▸ **Goal**: Extract exactly those lines that lie between the start of the material and the line with "from mathutils import Vector, Matrix", including both boundary lines and no others.

>>>

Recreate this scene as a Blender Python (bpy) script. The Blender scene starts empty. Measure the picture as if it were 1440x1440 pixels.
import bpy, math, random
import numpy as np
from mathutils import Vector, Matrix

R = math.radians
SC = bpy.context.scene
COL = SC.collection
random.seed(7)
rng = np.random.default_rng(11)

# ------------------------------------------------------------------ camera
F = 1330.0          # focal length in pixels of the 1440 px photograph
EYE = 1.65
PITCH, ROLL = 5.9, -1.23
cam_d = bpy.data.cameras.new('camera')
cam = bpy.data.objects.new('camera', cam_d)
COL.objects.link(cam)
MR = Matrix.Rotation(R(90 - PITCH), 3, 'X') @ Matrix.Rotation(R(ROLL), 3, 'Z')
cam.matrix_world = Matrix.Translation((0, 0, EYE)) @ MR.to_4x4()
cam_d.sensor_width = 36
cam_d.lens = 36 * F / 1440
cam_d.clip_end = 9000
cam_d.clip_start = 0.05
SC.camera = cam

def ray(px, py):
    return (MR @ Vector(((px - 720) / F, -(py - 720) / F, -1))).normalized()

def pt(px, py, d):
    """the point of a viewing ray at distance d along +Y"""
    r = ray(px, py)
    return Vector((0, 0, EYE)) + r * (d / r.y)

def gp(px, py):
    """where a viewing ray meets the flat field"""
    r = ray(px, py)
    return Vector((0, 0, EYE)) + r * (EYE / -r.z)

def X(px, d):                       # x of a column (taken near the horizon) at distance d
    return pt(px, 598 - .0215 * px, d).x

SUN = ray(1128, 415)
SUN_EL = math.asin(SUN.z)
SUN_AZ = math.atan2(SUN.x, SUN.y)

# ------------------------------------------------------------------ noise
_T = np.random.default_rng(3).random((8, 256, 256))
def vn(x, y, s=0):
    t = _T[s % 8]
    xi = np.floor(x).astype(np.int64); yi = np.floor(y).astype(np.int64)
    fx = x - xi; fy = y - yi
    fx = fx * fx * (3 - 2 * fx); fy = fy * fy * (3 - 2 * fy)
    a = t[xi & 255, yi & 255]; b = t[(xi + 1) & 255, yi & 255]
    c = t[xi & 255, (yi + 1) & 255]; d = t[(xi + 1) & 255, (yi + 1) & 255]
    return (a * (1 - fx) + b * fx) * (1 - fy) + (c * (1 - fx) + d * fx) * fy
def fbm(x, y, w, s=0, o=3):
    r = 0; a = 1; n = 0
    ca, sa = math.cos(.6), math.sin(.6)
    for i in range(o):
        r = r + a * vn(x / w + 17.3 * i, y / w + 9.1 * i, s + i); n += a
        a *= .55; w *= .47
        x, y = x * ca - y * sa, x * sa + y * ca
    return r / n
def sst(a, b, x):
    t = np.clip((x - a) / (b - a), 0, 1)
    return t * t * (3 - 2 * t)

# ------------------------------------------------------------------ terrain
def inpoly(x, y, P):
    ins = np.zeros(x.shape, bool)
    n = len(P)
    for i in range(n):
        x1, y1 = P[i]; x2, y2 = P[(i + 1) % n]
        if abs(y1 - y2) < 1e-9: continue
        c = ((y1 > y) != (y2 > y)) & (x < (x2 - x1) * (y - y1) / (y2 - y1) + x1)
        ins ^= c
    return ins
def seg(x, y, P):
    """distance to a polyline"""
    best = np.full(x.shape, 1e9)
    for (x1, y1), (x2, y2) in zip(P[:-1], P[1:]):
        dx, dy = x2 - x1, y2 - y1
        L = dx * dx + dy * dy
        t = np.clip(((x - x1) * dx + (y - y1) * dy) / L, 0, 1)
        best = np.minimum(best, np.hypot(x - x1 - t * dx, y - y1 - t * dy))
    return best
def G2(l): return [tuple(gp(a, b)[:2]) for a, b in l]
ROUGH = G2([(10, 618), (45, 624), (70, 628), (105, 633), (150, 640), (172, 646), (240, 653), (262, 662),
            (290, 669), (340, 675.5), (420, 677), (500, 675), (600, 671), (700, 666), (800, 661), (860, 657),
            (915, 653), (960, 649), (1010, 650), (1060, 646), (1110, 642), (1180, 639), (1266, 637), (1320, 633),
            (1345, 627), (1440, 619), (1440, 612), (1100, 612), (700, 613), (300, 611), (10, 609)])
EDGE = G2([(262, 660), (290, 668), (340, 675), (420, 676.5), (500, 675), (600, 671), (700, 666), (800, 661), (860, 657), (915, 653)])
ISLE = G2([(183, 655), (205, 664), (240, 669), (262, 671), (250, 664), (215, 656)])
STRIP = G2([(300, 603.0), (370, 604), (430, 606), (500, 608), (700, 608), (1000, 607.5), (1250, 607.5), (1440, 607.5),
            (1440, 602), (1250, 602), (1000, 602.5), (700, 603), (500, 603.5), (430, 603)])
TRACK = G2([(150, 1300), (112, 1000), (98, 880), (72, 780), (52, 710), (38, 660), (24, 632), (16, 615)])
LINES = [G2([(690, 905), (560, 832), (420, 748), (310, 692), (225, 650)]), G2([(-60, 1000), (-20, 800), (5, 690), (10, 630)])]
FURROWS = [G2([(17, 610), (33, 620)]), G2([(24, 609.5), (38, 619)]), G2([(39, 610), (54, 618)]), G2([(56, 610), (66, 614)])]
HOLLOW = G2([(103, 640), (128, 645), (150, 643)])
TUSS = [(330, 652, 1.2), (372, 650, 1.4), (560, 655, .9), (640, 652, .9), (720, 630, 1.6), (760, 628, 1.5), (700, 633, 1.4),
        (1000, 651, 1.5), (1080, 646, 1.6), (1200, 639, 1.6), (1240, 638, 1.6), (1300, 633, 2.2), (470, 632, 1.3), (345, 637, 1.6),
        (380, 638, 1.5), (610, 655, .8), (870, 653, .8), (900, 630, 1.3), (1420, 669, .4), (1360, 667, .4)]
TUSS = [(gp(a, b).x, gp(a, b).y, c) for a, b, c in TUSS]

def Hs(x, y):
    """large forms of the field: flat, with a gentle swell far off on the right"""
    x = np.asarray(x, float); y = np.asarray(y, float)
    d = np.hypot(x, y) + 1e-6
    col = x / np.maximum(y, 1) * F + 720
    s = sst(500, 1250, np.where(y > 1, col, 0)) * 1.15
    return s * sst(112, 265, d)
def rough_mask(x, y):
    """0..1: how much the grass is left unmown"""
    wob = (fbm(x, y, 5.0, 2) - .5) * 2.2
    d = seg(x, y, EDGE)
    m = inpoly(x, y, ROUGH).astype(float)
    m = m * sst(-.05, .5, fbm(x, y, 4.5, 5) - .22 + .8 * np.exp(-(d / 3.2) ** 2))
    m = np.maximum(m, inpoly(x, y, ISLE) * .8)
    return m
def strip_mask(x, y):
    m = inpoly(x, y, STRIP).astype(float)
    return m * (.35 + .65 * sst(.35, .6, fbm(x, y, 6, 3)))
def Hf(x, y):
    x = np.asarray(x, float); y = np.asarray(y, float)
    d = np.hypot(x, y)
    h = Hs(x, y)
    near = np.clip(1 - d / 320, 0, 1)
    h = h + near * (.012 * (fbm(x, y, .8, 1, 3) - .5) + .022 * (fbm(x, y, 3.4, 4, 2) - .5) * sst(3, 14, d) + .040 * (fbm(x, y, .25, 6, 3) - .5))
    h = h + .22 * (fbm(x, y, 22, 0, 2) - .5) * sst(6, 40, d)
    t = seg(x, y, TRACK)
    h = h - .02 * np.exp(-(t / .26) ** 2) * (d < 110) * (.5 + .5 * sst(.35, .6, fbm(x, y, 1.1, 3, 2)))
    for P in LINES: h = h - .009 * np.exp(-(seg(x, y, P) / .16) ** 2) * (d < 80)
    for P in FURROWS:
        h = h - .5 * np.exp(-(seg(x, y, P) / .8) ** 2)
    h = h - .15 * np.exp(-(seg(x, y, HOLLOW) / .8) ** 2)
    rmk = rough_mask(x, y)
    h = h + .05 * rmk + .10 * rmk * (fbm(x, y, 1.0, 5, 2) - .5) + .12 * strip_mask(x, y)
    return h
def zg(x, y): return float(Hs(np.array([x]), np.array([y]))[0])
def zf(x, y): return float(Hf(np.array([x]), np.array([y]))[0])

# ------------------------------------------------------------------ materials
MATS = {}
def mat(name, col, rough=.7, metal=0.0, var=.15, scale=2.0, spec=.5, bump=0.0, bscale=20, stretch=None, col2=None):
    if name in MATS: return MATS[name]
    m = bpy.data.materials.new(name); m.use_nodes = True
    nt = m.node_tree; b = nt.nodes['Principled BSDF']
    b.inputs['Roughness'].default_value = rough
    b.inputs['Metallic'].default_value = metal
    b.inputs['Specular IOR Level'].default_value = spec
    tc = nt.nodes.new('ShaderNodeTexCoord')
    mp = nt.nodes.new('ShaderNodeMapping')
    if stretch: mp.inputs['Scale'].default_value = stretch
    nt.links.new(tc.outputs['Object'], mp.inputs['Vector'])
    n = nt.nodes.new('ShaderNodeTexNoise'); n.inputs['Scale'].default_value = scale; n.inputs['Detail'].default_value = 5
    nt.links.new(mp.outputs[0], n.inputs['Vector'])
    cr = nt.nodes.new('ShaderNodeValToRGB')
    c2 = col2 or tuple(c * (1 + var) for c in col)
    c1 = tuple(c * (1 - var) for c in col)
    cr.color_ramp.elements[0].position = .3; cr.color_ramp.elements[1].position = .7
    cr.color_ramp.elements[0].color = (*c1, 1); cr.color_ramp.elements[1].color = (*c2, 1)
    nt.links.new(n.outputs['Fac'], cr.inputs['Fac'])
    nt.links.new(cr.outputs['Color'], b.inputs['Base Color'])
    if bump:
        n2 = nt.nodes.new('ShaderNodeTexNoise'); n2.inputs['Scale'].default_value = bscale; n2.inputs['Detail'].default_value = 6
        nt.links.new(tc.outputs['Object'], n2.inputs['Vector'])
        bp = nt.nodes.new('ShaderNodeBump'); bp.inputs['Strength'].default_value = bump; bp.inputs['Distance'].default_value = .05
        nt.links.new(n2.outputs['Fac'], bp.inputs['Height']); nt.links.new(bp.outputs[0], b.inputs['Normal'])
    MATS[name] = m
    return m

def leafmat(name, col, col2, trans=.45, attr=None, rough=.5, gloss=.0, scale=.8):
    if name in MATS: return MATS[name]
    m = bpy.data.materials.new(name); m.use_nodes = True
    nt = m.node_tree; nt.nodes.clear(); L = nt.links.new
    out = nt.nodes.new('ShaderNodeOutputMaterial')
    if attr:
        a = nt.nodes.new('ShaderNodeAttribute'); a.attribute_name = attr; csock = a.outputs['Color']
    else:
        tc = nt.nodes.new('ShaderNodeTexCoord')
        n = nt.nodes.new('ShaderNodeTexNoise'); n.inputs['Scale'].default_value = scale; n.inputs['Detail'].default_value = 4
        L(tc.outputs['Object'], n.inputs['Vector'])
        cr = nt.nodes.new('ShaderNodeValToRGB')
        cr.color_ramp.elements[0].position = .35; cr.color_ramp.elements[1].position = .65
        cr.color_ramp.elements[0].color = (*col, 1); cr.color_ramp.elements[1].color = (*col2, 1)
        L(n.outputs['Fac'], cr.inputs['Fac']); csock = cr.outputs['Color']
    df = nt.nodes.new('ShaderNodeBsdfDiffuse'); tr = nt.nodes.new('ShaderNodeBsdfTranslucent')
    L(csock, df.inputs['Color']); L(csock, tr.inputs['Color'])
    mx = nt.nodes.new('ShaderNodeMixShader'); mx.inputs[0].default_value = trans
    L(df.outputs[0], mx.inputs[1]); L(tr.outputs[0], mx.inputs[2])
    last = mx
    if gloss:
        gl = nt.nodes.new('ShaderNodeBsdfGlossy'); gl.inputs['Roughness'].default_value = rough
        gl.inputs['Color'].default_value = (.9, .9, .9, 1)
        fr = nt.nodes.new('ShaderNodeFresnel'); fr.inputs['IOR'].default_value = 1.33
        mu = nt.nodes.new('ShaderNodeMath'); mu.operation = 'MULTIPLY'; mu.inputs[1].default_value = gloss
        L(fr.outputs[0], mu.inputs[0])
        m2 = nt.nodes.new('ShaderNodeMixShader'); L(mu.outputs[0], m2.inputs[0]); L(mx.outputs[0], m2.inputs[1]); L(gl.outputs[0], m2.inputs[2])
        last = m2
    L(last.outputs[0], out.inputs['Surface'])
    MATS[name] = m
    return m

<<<

▸ **Result below**:
Recreate this scene as a Blender Python (bpy) script. The Blender scene starts empty. Measure the picture as if it were 1440x1440 pixels.
import bpy, math, random
import numpy as np
from mathutils import Vector, Matrix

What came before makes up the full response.